Former Red embraces each moment with Otters

Photo by JImmy Lafakis/The Herald
Vinny Santarsiero (17) recently joined Austin Gossmann in going from the Jasper Reds to the Evansville Otters.


EVANSVILLE — The “Superman” series depicts Clark Kent as a humble journalist for the fictitious “Daily Planet” newspaper. Kent is mild-mannered in the comics and motion pictures, but he breaks out of his shell when he tears open his shirt and transforms into Superman.

Vinny Santarsiero has the chance to play a similar role. Santarsiero suited up as a pitcher for the Jasper Reds earlier this summer, but he signed with the Evansville Otters last week. He works for TRH Mortgage in Evansville during the day and pitches for the Frontier League club in the evenings.

“Mortgage broker by day, ballplayer by night,” Santarsiero said with a chuckle.

The new opportunity gives Santarsiero a chance to fulfill two of his passions in the same city. He pitched for the Reds in their season opener against Hoosier Townball in Jasper, but a rainout prevented him from recording any official stats.

The last few weeks have certainly been a bit hectic for Santarsiero, but Reds business manager Bob Alles encouraged him to pursue his chance with the Otters.

“It’s kind of a no-brainer to try it,” Alles said.

Santarsiero worked his way to the Double-A level in the Los Angeles Dodgers organization. His demeanor and velocity give him an edge on the mound.

“It’s the way he carries himself,” Reds manager Bill Alles said. “You can tell that he’s got a lot of experience. He’s been around. He knows what he’s doing out there. You can tell that he’s had a lot of coaching. Things don’t seem to shake him up. He goes with the flow, which is what you want out of a pitcher.”

He joins former Red Austin Gossmann, who also signed with the Otters earlier this month. Bob, who is in his 49th season with the Reds, said they’ve never had two players signed with the Otters in such a short span.

“It’s good for our other guys to see that,” Bob said. “It’s like, ‘Hey, people can come out of this and go somewhere.’ For certain guys, that’s their dream.”

Last summer, Santarsiero struck out four batters in two innings against the Owensboro (Ky.) Bombers. He heeded Bill and Bob’s advice during his lone appearance for the Reds.

“They just told me to go out there and throw strikes,” Santarsiero said. “There’s not much better advice than, ‘Throw strikes.’ ”

Santarsiero struck out three batters and posted a 2.45 ERA in a 7-5 win over the Windy City ThunderBolts on Friday. He is learning the ropes of Independent baseball while staying true to what he knows.

“The biggest thing is just having confidence in what you’re throwing,” Santarsiero said. “I’m a big guy, and I probably throw harder than the average person. The biggest thing, whether you’re 5’8” or 6’8”, is going out there with confidence in your pitches and executing them.”
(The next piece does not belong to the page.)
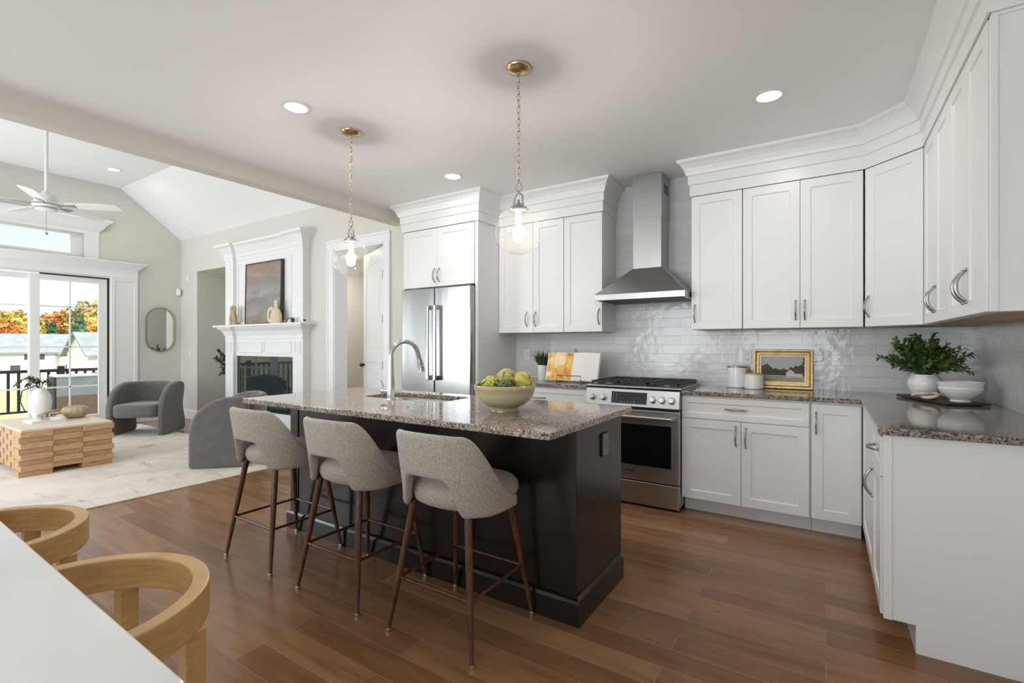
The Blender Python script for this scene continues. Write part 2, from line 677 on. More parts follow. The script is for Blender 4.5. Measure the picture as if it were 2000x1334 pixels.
DX0, DX1, DZ = -5.21, -4.30, 2.45              # interior doorway
NX0, NX1, NZ = -8.77, -7.75, 2.47              # niche beside the fireplace
b = MB()
for x0, x1, z0, z1 in ((LX - 0.15, NX0, 0, 3.05), (NX0, NX1, NZ, 3.05), (NX1, DX0, 0, 3.05), (DX0, DX1, DZ, 3.05), (DX1, -3.79, 0, CEIL)):
    b.box(x0, FY, z0, x1, FY + 0.19, z1)
b.box(DX1, FY, CEIL, -3.97, FY + 0.19, 3.05)
struct(b.build('wall_fireplace', M['wall']))
b = MB()
b.box(NX0 - 0.1, FY + 0.19, 0, NX0, 4.75, NZ + 0.1)
b.box(NX1, FY + 0.19, 0, NX1 + 0.1, 4.75, NZ + 0.1)
b.box(NX0, 4.65, 0, NX1, 4.75, NZ + 0.1)
b.box(NX0, FY + 0.19, NZ, NX1, 4.65, NZ + 0.1)
struct(b.build('wall_niche', M['wall']))
b = MB()
b.box(-6.3, FY + 0.19, 0, -6.2, 5.9, 2.65)
b.box(-6.2, 5.8, 0, -3.91, 5.9, 2.65)
b.box(-3.99, FY + 0.19, 0, -3.91, 5.8, 2.65)
struct(b.build('wall_hall', M['wall']))
b = MB()
b.box(-6.3, FY + 0.19, 2.6, -3.91, 5.9, 2.7)
struct(b.build('ceiling_hall', M['ceiling']))

# window wall with the sliding door and the transom above it
SY0, SY1, SZ = 0.28, 2.915, 2.31
TY0, TY1, TZ0, TZ1 = 0.55, 2.63, 2.585, 2.935
b = MB()
x0, x1 = LX - 0.15, LX
b.box(x0, SY1, 0, x1, FY, SZ)
b.box(x0, -0.85, 0, x1, SY0, SZ)
b.box(x0, -0.85, SZ, x1, FY, TZ0)
b.box(x0, TY1, TZ0, x1, FY, TZ1)
b.box(x0, -0.85, TZ0, x1, TY0, TZ1)
b.box(x0, -0.85, TZ1, x1, FY, 3.05)
b.prism([(-0.72, 3.05), (3.92, 3.05), (3.07, 3.73), (0.13, 3.73)], YZ, x0, x1)
struct(b.build('wall_left', M['wall']))

# beam between kitchen and living room, with the gable above it
b = MB()
b.box(-4.11, -0.7, 2.60, -3.97, FY, 2.74)
struct(b.build('trim_beam', M['beam'], bevel=0.004))
b = MB()
b.prism([(-0.85, 2.74), (FY, 2.74), (FY, 3.05), (3.045, 3.75), (0.155, 3.75), (-0.85, 3.05)], YZ, -4.11, -3.97)
struct(b.build('wall_gable', M['wall']))


def wall_with_windows(name, y0, y1, xa, xb, h, wins):
    """A wall along X with window openings (x0, x1, z0, z1); returns nothing."""
    w = MB()
    xs = xa
    for (a, c, z0, z1) in wins:
        w.box(xs, y0, 0, a, y1, h)
        w.box(a, y0, 0, c, y1, z0)
        w.box(a, y0, z1, c, y1, h)
        xs = c
    w.box(xs, y0, 0, xb, y1, h)
    struct(w.build(name, M['wall']))


wall_with_windows('wall_dining', -3.40, -3.25, -4.11, RX + 0.12, CEIL, [(-3.75, -2.05, 0.45, 2.45), (-1.6, 0.1, 0.45, 2.45)])
wall_with_windows('wall_living', -0.85, -0.70, LX - 0.15, -3.97, 3.05, [(-9.2, -8.3, 0.5, 2.6), (-6.95, -5.25, 0.5, 2.6)])
b = MB()
b.box(-4.11, -3.25, 0, -3.97, -0.85, CEIL)
struct(b.build('wall_dining_side', M['wall']))
k = 2
for (xa, xb, ys, z0, z1) in ((-3.75, -2.05, -3.30, 0.45, 2.45), (-1.6, 0.1, -3.30, 0.45, 2.45), (-9.2, -8.3, -0.75, 0.5, 2.6), (-6.95, -5.25, -0.75, 0.5, 2.6)):  # unseen windows, added and placed for the fill lamps and their reflections
    w = MB()
    o_ = [(xa - 0.07, z0 - 0.07), (xb + 0.07, z0 - 0.07), (xb + 0.07, z1 + 0.07), (xa - 0.07, z1 + 0.07)]
    i_ = [(xa + 0.05, z0 + 0.05), (xb - 0.05, z0 + 0.05), (xb - 0.05, z1 - 0.05), (xa + 0.05, z1 - 0.05)]
    w.ring(o_, i_, XZ, ys + 0.05, ys + 0.07)
    xm = (xa + xb) / 2
    w.box(xm - 0.03, ys, z0, xm + 0.03, ys + 0.05, z1)
    zm = (z0 + z1) / 2
    w.box(xa, ys, zm - 0.02, xb, ys + 0.05, zm + 0.02)
    struct(w.build('window_%d' % k, M['trim']))
    k += 1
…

A sizable fan club came out to support Santarsiero in his first outing. He estimated that 150 members of his friends and family made the trip to Bosse Field. Their fervent support helped him overcome his nerves.

“After you get some weak contact and see them miss a few fastballs, you get a little bit more confidence with every pitch,” Santarsiero said.

Right now, flexibility is key for Santarsiero. He is unsure about pitching in the big leagues, but the past month has taught him to keep his options open.

“If something crazy were to happen, I’d jump at the chance,” Santarsiero said. “It’s just fun to be able to go out there and compete.”

Ultimately, Santarsiero aims to make a difference in all of his ventures. The baseball diamond provides a peaceful place.

“Obviously, with baseball, a lot of people are looking up to you,” Santarsiero said. “You really enjoy being able to make an impact in people’s lives.”

Whether he’s pumping fastballs past hitters or educating customers about the mortgage industry, Santarsiero is prepared for the tasks at hand.

“We feel really good for him,” Bill said. “He’s a hardworking guy, and I think it will turn out all right for him. I think he will do a good job for them.”